A ballot initiative that would ban commercial setnets in Alaska's urban areas won't be heading to voters anytime soon, according to the Alaska Supreme Court.
The state's highest court Thursday overturned an Anchorage superior court decision that allowed the initiative to move forward.
The Supreme Court found that the lower court's ruling erred in deciding that the initiative was a gear ban, not an allocation of resources.
According to the Alaska Constitution, ballot initiatives cannot allocate resources.
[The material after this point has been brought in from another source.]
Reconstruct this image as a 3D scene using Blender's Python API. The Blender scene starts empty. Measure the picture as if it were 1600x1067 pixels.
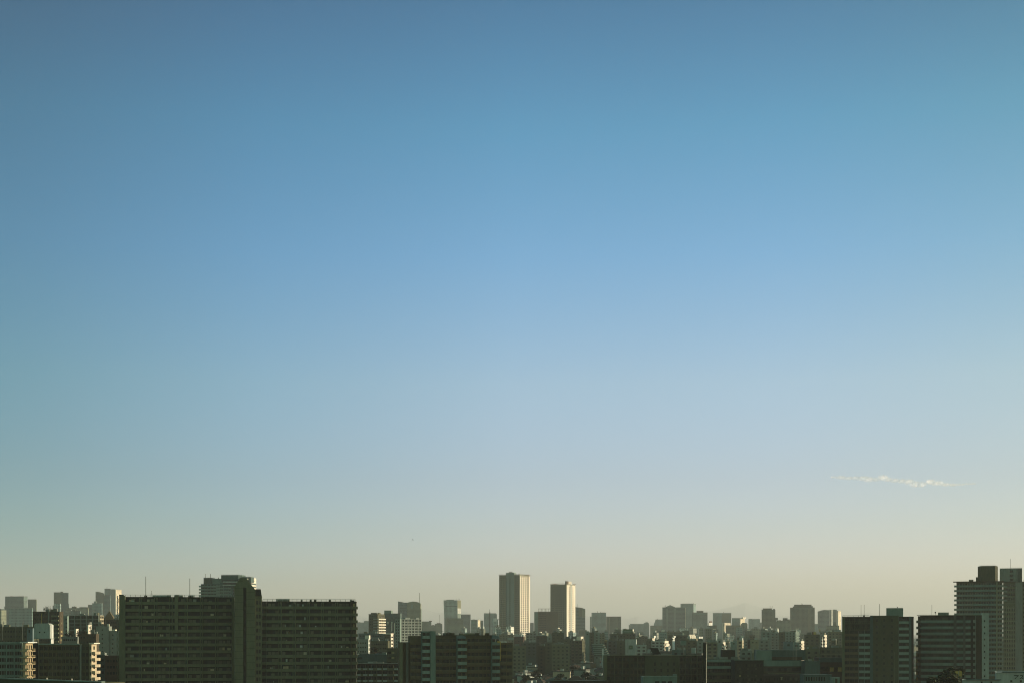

In its 22-page opinion issued Thursday, the court wrote that the superior court found setnetters were not a "distinct commercial user group" and that the Legislature and Board of Fish would still "retain discretion to allocate salmon stock to other commercial fisheries." The Supreme Court disagreed, concluding that setnetters are a distinct user group and that the initiative would allocate salmon to other types of fisheries.
The Alaska Fisheries Conservation Alliance collected 43,000 signatures in this summer in the effort to get the measure on the August 2016 primary ballot. The measure would have banned commercial setnet fishing in Alaska's urban areas but was targeted at fishermen on the Kenai Peninsula.
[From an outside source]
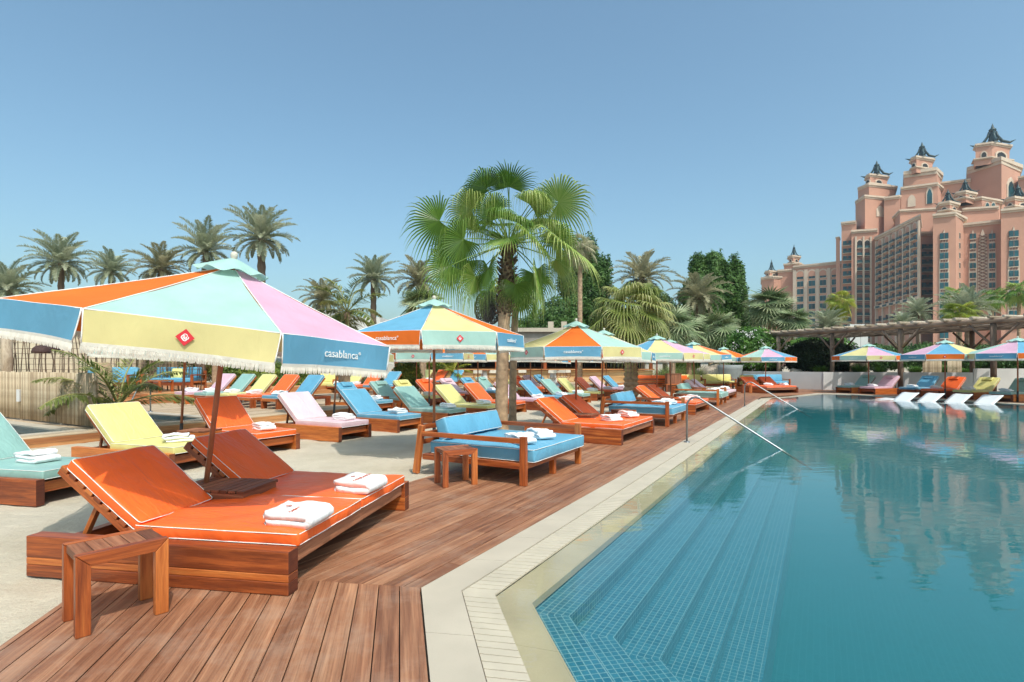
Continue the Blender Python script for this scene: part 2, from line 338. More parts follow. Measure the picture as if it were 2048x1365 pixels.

The Alliance argued the measure was to conserve king salmon, particularly on the Kenai River, where returns have dwindled in recent years. The organization, funded primarily through sportfishing advocate Bob Penney, contends setnets catch too many kings and are an indiscriminate method of catching fish.
Setnetters pushed back, saying the measure would wipe out their fishery, designed to target sockeye salmon, not kings.
Joe Connors, president of the Alaska Fisheries Conservation Alliance, said he was shocked by the New Year's Eve decision.
"To me, it's a license now to kill everything that's out there and nobody seems to be concerned about that," he said in a phone interview Thursday.
But Jerry McCune, president of United Fishermen of Alaska, a commercial fisheries advocacy group, said if the Supreme Court had approved the ballot measure, it would have set precedent for other groups looking to limit any resource extraction they disagree with, like oil and gas.
"Which would have been catastrophic for Alaska," he said.
McCune said he and others against the ballot measure were relieved the Supreme Court had agreed with their position that the measure was an unconstitutional allocation of resources.
"I think we'll take a deep breath right now and savor the moment that we don't have to take an initiative on and spend a million dollars to defend the industry on vote," he said in a phone interview.
Connors said the Alliance would regroup about next steps in working toward conservation, though he acknowledged that the Supreme Court decision renders the initiative dead.
"Everything is costly, time-consuming and we've fought a good battle," he said. "And unfortunately, we didn't get the decision we would like, but we understand that."